А возвращаясь к твоему вопросу, отвечу так. Поскольку люди помнят, что они жили в других условиях, то понятно, что когда по-настоящему, после войны, пришла Советская власть и навязала свои правила, то людям это не понравилось. И не нравится до сих пор. Плюс территория была явно не сильная индустриально, такой хуторской принцип жизни. Сильное крестьянское упрямство. А их – в колхозы…
– Вообще есть ощущение, что Украина – родина?
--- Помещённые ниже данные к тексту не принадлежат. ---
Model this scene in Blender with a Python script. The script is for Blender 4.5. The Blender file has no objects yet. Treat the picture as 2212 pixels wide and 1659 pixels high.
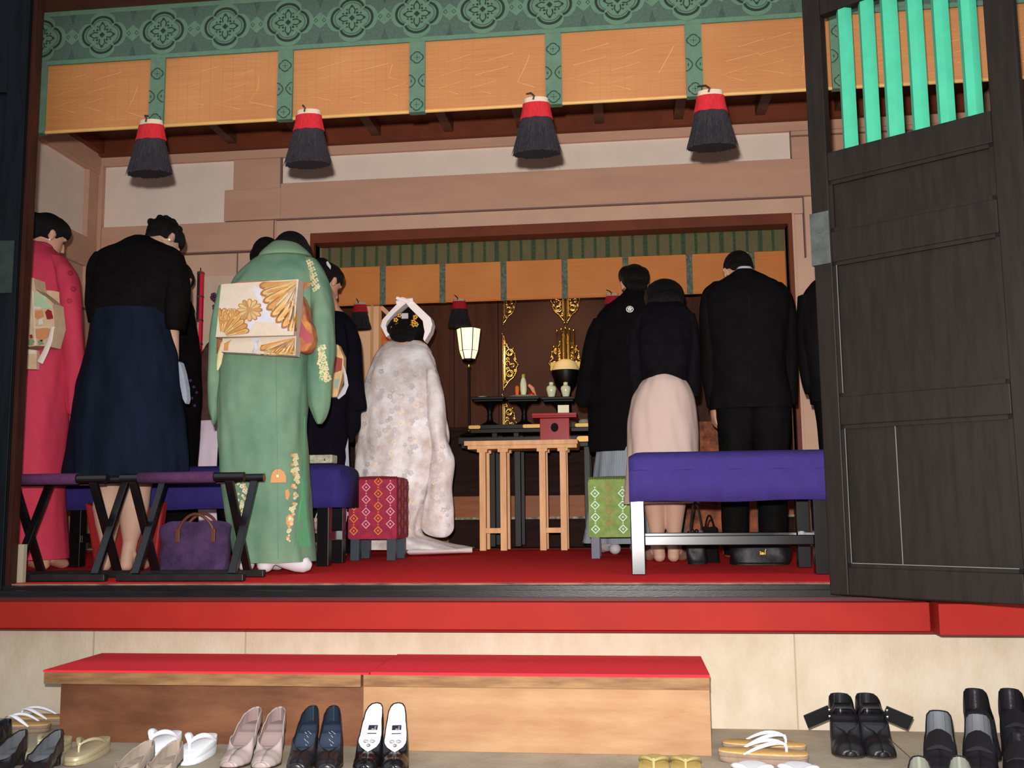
import bpy, bmesh, math, random
from mathutils import Vector, Matrix
from mathutils.bvhtree import BVHTree
from mathutils import noise as mn
from math import sin, cos, pi, radians
random.seed(7)
scene = bpy.context.scene
COL = scene.collection

# ---------------------------------------------------------------- camera
FPX = 2134.2
CAMZ = 0.86
cam_data = bpy.data.cameras.new('camera')
cam = bpy.data.objects.new('camera', cam_data)
COL.objects.link(cam)
cam_data.sensor_width = 36.0
cam_data.lens = FPX / 2212.0 * 36.0
cam_data.clip_start = 0.02
cam_data.clip_end = 200
RM = (Matrix.Rotation(.11323, 3, 'Z') @ Matrix.Rotation(pi / 2, 3, 'X')
      @ Matrix.Rotation(.11992, 3, 'X') @ Matrix.Rotation(-.01086, 3, 'Z'))
cam.matrix_world = Matrix.Translation((0, 0, CAMZ)) @ RM.to_4x4()
scene.camera = cam

# ---------------------------------------------------------------- light
scene.view_settings.view_transform = 'Standard'
scene.view_settings.look = 'None'
scene.view_settings.gamma = 1.0
scene.view_settings.exposure = 0.0
scene.view_settings.use_curve_mapping = False
world = bpy.data.worlds.new('sky')
scene.world = world
world.use_nodes = True
bg = world.node_tree.nodes['Background']
bg.inputs[0].default_value = (0.80, 0.90, 1.0, 1)     # dull daylight behind the photographer
bg.inputs[1].default_value = 0.95
def lamp(name, kind, loc, power, color=(1, 1, 1), radius=.02, **kw):
    l = bpy.data.lights.new(name, kind)
    l.energy = power
    l.color = color
    if kind != 'SUN':
        l.shadow_soft_size = radius
    for k, v in kw.items():
        setattr(l, k, v)
    o = bpy.data.objects.new(name, l)
    o.location = loc
    COL.objects.link(o)
    return o
# the flash of the camera that took the picture, just above its lens, aimed along it
flash = lamp('camera_flash', 'SPOT', (-0.03, -0.02, CAMZ + .105), 1200, (1.0, .97, .93), .018,
             spot_size=radians(100), spot_blend=.9)
flash.rotation_euler = (RM @ Matrix.Rotation(-.10, 3, 'Y')).to_euler()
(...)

– Нет. Не знаю почему. Может быть, опять же возвращаюсь к вопросу о языке, все-таки для меня украинский язык не родной. То есть я читаю, говорить-то сейчас уже не говорю.
РУССКИЙ ЯЗЫК
– А в Дрогобыче на каком языке говорили – на русском? Вот, например, ты на каком говорил?
– На русском.
– И отец говорил?
– В семье все говорили на русском, и учился я в русской школе. Таким образом, у меня, как у Набокова, Родина – это русский язык. Почему он так легко относился к эмиграции? Потому что для него Родиной был язык. Это же известные его стихи, я уже не помню дословно, но смысл состоит в том, что он отказывается говорить и писать по-русски, после того как Сталин с Гитлером подписали пакт. Вот тогда для него и началась настоящая эмиграция. Без родного языка. Наличие этого исторического факта для меня исключительно важно. Исключительно. Вот, например, мне, с учетом моего сносного английского, сказать по-английски какой-нибудь спич особой сложности не составит. Но, выступая на каких-либо публичных мероприятиях, я максимально стремлюсь говорить по-русски, потому что я себя по-другому чувствую. Принципиально по-другому.
– Ну конечно, каких-то синонимов не хватает, понятных оборотов, образов, приколов. Это как раз меня не удивляет. Но если такое уважительное и бережное отношение к языку, не было попыток писать?